Only new research papers are eligible to be Journal First (JF). JF papers will have an extended abstract in the ECOOP proceedings. The deadline is that same as round 1 of submissions and the notification is aligned with round 2 notification. TOPLAS JF papers should be submitted according to this announcement. SCP JF papers should follow this call for papers. JF papers are presented at the conference and eligible for awards.
Journal After (JA) papers are papers for which the authors request to be considered for post conference journal publication. Once accepted by the ECOOP PC, these papers will be forwarded to the journal editors. Reviews and reviewers will be forwarded and used at the editor’s discretion. JA papers will have an extended abstract (up to 12 pages) in the conference proceedings.

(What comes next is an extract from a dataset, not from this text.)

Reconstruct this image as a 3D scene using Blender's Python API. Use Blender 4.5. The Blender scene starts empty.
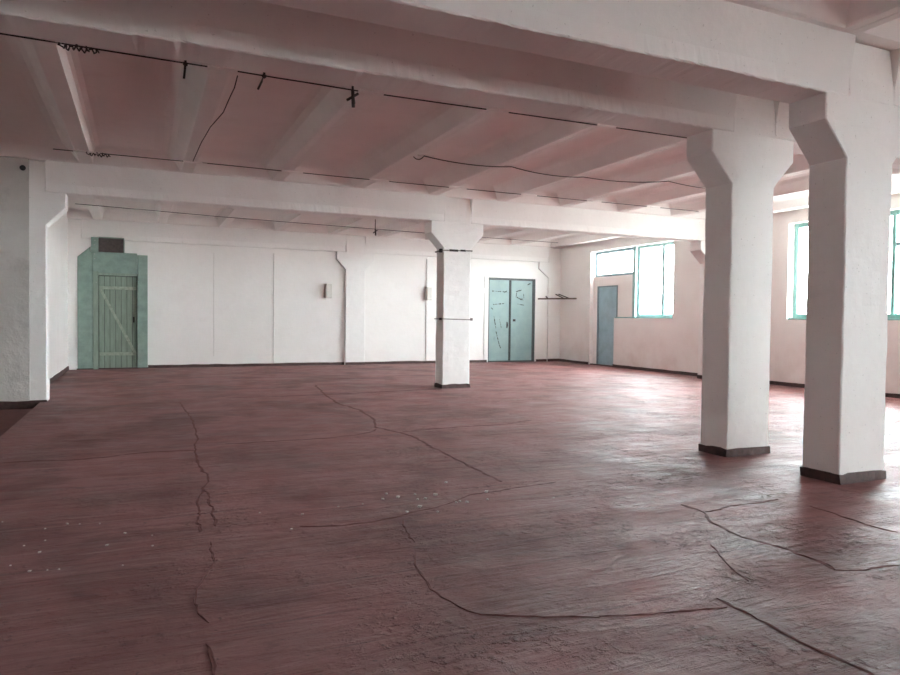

Find answers to frequently asked questions on our website: https://2022.ecoop.org/track/ecoop-2022-papers
As an independent developer, I reckoned I could give some feedback about how it feels to read a Call for Papers like this one.
I have nearly twenty years of work with Squeak behind me. I developed an original framework for music composition, with brand new techniques and domain modelling architectures. I used it to produce about 70 pieces of music. I made a modular Lisp interpreter, a DSL for functional programming in Smalltalk, several games and a game engine with its own original brand of component-based architecture for autonomous agents. All of this is freely available and open-sourced [1].
Now I would be very glad to be solicited for introducing, documenting and elaborating on what, among all the above, may be of interest to others. But not on my spare time - that time, I use it for fun, that is, actually doing the stuff.
When I read the Call for Papers which, I know, is not meant for unaffiliated people like me, what I feel is: WTF?
Here I am asked to do some more work, with hard deadlines and very specific contraints, just to get a chance to have my research published in non-open, expensive journals that nobody among the people I would like to reach will ever read.
This work is ordered to me like a school assignment, with no detectable sign of respect for the independent mindset required to explore new venues, that is, not detectable sign of respect for the human being behind the research. Actually I feel offended just by the tone of that Call from Above, as it seems, which makes me feel like I should only be glad to have been given a chance to exist in the eye of the Man.
And of course, all this I am supposed to do for nilch.
Having read countless papers and theses in my domains of research, I have no hesitation to claim that I have a lot of material to provide, enough for a thesis or two in fact, and of course for many papers. I will never do this for free though - because fun is fun, and work is work.
So I am asking myself, and also asking you people BTW: is there another, more human, more respectul, and maybe even rewarding, way to have one's own research be known in the large?